VII. – il quarto motivo è inammissibile, essendo interamente incentrato su una critica di merito;

la corte d’appello ha accertato che già la comunicazione dell’8/9/2006, da considerare alla stregua di proposta irrevocabile, conteneva gli elementi essenziali per determinare il valore dell’usufrutto, cosicchè anche se il prezzo non era stato in tal senso determinato esplicitamente (a differenza del prezzo della vendita della piena proprietà), esso doveva considerarsi in ogni caso determinabile proprio in base ai parametri indicati, semplicemente applicando la relativa formula matematica; e ha peraltro anche ribadito che l’importo risultante non era stato mai oggetto di contestazione da parte dell’Inps;

l’Istituto ricorrente insiste nel dire il contrario, vale a dire che il prezzo non era stato determinato e che comunque non lo era stato il termine di stipula del contratto di vendita dell’usufrutto nè la modalità del pagamento: il primo rilievo è però irrilevante a fronte della corretta affermazione della corte d’appello attestata sul profilo della determinabilità del prezzo; mentre il secondo non è decisivo per negare il valore dell’accertamento di fatto a proposito dell’intervenuto perfezionamento di un contratto determinativo dell’obbligo di trasferimento;

VIII. – il ricorso, in conclusione, è rigettato;

le spese seguono la soccombenza.

P.Q.M.

La Corte rigetta il ricorso e condanna il ricorrente alle spese processuali, che liquida in 4.200,00 EUR, di cui 200,00 EUR per esborsi, oltre accessori e rimborso forfetario di spese generali nella massima percentuale di legge.

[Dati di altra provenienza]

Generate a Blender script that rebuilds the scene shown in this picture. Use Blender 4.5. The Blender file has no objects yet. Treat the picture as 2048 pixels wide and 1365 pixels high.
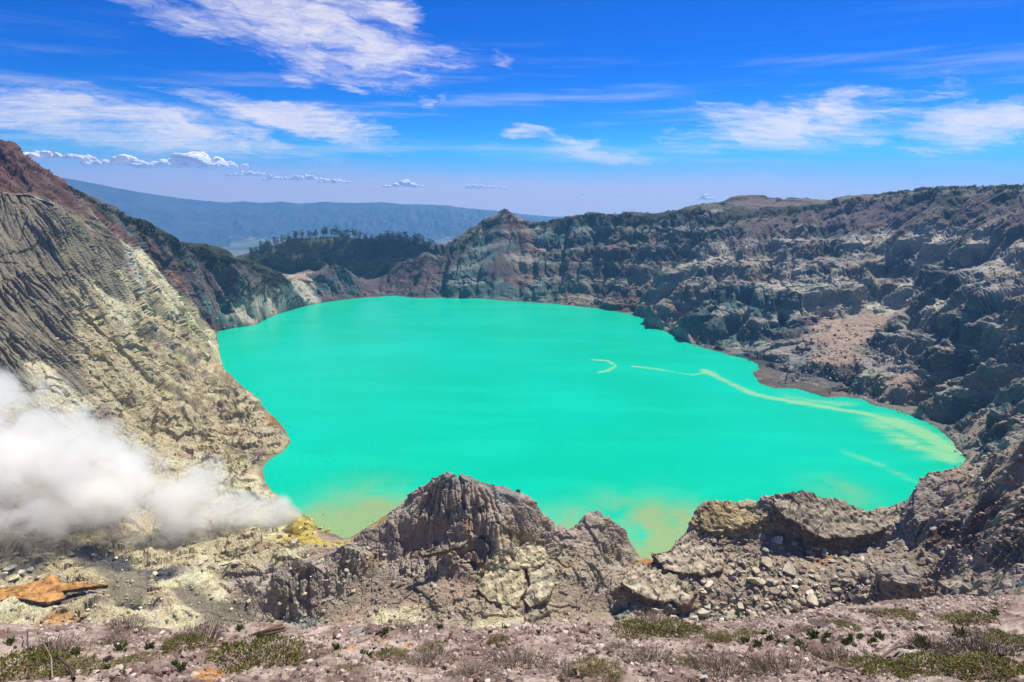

Ai sensi del D.P.R. n. 115 del 2002, art. 13, comma 1 quater, dà atto della sussistenza dei presupposti per il versamento, da parte del ricorrente, dell’ulteriore importo a titolo di contributo unificato pari a quello relativo al ricorso, se dovuto.

Così deciso in Roma, nella camera di consiglio della sezione prima civile, il 2 luglio 2020.